• [GIVEN REQUEST]
Sift the listing for lines that hold the string "script" and pull them out.

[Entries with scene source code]
● ● ● ● ●

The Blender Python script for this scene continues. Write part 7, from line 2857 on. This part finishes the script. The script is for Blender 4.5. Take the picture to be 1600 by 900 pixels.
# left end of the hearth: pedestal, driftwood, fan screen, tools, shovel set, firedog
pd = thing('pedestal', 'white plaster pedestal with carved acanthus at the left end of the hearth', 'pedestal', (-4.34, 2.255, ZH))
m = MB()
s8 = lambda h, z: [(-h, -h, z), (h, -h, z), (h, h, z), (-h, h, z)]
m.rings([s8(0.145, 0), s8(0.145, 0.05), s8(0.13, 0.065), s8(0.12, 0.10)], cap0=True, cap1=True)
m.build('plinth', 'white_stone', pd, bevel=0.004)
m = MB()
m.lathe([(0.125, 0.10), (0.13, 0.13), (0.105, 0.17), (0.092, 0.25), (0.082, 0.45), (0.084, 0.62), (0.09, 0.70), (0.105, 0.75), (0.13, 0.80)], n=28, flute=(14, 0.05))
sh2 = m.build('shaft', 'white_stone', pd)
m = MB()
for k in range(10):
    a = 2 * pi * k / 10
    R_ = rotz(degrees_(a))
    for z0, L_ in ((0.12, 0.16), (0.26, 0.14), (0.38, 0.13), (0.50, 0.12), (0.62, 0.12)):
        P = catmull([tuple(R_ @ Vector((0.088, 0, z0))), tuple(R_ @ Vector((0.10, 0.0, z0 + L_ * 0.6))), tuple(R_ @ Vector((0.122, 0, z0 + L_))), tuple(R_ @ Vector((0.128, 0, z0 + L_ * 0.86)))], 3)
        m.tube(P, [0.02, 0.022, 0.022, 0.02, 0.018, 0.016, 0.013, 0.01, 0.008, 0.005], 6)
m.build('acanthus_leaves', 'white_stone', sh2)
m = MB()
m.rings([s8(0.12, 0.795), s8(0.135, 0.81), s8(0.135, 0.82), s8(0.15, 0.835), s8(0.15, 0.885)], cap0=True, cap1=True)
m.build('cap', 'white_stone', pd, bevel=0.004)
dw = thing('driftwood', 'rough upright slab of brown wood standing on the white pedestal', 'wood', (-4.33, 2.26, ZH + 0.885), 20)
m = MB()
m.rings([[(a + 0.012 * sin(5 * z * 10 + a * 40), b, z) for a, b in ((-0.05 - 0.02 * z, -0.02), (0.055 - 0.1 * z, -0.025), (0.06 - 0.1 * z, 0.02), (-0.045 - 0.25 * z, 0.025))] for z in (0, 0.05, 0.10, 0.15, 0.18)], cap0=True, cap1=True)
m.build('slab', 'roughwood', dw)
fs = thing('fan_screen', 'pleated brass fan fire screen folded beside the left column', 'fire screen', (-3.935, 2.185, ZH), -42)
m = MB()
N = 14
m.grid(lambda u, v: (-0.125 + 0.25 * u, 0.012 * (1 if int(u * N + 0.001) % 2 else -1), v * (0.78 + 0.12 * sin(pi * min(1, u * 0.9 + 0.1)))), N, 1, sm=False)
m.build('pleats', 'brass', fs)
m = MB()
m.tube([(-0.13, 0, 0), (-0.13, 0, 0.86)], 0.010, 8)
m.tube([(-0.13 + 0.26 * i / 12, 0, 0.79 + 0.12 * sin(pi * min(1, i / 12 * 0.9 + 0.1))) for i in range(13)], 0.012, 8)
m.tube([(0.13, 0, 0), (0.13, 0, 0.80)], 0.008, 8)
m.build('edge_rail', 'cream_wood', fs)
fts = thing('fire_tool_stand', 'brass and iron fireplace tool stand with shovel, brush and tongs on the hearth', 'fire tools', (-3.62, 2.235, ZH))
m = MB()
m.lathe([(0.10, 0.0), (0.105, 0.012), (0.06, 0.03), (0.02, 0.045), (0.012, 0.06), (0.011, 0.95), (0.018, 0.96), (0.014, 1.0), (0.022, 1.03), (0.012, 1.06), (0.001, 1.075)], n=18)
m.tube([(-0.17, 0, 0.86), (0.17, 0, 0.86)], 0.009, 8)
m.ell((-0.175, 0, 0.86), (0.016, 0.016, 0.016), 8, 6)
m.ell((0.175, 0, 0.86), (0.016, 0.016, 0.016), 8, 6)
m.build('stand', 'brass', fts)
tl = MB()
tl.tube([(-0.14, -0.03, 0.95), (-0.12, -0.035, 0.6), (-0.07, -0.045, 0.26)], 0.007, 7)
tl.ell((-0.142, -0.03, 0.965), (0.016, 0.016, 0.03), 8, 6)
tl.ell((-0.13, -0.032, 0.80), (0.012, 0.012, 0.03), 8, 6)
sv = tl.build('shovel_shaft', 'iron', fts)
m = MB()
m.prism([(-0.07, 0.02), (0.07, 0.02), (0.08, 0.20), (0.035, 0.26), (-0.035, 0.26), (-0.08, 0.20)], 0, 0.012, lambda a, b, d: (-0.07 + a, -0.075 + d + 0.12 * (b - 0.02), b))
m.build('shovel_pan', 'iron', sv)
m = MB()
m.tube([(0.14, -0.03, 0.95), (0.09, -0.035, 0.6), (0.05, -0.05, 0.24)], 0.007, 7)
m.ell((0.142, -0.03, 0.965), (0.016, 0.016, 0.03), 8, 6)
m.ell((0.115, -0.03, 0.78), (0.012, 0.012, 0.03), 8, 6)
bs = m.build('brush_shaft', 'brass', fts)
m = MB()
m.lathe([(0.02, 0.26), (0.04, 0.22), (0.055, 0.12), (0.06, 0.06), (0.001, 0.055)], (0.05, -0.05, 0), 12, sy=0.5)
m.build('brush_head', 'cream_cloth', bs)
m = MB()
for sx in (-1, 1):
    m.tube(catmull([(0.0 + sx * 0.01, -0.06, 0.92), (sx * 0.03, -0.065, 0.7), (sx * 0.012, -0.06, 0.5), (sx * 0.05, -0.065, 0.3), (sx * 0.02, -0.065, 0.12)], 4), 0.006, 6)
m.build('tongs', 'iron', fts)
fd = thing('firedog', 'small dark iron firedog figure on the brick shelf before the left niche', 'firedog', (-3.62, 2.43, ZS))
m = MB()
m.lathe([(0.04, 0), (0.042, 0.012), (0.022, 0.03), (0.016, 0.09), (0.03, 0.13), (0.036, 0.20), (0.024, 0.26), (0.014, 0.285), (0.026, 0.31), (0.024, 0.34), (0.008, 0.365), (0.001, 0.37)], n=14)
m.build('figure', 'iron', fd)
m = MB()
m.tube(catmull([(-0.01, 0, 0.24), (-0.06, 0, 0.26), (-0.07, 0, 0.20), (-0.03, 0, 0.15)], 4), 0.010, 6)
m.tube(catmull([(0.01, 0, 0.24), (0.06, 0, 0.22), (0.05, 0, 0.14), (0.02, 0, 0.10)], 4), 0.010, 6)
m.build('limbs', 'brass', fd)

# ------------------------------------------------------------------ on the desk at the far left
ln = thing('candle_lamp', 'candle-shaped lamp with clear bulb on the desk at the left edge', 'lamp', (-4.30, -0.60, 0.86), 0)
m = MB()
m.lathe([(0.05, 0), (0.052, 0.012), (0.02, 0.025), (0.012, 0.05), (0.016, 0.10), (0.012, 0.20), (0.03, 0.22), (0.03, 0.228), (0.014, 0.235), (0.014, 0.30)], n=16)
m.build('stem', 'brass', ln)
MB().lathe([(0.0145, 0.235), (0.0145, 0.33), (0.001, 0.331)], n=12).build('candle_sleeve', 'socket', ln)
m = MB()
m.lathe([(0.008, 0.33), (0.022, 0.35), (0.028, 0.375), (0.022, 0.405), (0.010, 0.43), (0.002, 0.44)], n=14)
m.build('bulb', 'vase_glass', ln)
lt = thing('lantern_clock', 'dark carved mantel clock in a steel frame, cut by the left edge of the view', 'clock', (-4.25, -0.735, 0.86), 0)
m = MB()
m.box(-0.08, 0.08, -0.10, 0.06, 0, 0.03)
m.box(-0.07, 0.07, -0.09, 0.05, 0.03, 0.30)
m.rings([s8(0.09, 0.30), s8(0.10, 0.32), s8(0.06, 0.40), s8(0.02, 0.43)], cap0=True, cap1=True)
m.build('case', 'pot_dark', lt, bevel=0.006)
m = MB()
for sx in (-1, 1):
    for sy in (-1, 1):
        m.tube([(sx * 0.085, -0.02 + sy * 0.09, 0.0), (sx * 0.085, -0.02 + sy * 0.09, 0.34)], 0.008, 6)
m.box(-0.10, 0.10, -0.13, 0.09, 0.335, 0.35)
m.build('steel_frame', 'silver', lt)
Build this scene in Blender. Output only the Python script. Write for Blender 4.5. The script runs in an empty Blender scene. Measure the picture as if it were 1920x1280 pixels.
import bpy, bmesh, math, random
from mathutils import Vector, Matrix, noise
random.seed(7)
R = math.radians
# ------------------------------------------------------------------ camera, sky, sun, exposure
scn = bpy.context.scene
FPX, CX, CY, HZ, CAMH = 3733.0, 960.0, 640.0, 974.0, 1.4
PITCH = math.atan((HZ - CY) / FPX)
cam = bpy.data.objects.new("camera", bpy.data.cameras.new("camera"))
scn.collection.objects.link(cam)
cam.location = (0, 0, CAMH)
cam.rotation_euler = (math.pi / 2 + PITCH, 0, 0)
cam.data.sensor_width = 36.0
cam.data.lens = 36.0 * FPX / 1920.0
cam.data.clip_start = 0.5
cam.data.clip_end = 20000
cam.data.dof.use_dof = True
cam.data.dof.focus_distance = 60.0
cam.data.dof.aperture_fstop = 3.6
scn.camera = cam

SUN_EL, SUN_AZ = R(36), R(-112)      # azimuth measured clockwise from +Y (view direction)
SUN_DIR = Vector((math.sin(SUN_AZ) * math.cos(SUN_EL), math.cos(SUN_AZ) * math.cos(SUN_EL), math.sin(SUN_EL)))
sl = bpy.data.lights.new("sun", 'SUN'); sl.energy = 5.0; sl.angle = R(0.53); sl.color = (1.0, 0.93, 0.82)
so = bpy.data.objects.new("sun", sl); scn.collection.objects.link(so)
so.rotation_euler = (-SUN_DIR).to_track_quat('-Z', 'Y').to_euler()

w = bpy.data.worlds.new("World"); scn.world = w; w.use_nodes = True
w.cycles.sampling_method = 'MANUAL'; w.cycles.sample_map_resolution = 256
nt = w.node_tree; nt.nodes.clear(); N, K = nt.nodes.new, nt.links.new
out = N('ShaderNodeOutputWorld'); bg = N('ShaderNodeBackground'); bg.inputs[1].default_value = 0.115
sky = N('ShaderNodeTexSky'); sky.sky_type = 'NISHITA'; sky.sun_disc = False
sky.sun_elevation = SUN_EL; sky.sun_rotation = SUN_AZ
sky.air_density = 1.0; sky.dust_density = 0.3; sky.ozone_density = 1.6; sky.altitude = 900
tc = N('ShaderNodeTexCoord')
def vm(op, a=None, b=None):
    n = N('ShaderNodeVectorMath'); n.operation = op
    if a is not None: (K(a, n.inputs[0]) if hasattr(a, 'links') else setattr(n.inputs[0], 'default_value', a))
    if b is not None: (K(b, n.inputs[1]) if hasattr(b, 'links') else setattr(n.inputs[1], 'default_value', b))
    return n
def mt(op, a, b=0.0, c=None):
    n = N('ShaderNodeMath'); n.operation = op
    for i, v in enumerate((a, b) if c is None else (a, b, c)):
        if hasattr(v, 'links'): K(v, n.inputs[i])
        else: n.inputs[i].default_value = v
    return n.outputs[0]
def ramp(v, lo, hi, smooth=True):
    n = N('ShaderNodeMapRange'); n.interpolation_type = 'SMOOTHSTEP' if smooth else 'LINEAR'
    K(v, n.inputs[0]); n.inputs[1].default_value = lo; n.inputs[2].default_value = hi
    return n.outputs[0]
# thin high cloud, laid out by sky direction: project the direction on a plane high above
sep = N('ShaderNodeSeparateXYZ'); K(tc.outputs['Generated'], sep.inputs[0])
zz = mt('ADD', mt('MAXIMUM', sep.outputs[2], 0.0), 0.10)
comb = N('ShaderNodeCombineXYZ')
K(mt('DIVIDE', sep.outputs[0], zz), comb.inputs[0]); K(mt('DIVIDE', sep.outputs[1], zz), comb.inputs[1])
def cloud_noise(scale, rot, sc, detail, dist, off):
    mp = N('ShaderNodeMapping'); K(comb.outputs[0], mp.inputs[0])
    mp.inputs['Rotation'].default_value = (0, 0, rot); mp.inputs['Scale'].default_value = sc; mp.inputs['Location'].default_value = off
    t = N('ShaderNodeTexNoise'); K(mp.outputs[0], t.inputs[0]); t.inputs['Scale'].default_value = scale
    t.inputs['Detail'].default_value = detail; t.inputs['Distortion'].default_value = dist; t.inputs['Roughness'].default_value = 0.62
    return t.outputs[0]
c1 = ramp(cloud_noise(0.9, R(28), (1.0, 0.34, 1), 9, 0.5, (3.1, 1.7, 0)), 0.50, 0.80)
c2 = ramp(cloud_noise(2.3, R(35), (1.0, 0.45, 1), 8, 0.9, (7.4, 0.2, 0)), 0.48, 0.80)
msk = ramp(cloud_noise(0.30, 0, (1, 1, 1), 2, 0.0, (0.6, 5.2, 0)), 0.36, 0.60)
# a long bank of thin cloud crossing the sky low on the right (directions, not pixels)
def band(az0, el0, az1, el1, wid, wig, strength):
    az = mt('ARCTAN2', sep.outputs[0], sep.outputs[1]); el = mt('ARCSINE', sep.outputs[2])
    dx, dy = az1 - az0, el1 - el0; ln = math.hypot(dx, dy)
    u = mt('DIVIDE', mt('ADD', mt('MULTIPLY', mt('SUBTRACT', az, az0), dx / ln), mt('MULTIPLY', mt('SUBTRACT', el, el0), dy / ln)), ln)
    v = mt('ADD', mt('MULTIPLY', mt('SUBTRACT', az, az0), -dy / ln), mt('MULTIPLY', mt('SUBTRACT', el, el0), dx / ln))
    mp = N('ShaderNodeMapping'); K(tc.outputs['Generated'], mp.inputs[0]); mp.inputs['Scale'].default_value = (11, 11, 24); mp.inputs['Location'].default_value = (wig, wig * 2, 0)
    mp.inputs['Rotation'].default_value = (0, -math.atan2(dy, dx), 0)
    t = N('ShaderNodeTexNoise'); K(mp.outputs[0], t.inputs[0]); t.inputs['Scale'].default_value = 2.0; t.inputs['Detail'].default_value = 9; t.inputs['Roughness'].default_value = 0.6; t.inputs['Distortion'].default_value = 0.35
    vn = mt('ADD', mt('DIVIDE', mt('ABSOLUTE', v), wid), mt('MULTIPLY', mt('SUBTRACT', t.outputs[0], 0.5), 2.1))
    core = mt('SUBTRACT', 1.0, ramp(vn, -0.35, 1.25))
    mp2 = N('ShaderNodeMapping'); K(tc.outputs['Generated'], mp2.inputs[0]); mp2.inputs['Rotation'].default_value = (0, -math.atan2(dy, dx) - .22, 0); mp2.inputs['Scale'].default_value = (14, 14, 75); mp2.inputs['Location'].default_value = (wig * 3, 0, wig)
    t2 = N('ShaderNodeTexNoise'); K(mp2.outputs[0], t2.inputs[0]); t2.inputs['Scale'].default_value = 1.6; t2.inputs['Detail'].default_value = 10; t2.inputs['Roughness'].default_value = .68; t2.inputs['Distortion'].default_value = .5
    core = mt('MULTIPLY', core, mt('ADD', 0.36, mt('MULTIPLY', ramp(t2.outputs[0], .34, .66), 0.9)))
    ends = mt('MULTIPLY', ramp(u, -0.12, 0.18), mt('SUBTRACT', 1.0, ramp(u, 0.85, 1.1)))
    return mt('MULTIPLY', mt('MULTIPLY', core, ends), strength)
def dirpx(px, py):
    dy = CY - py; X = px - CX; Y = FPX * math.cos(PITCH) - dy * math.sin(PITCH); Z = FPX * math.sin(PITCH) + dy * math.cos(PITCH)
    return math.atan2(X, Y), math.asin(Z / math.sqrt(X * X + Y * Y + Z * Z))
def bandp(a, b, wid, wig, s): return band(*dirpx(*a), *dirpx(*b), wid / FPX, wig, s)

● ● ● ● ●

• [REPLY]
The Blender Python script for this scene continues. Write part 7, from line 2857 on. This part finishes the script. The script is for Blender 4.5. Take the picture to be 1600 by 900 pixels.
Build this scene in Blender. Output only the Python script. Write for Blender 4.5. The script runs in an empty Blender scene. Measure the picture as if it were 1920x1280 pixels.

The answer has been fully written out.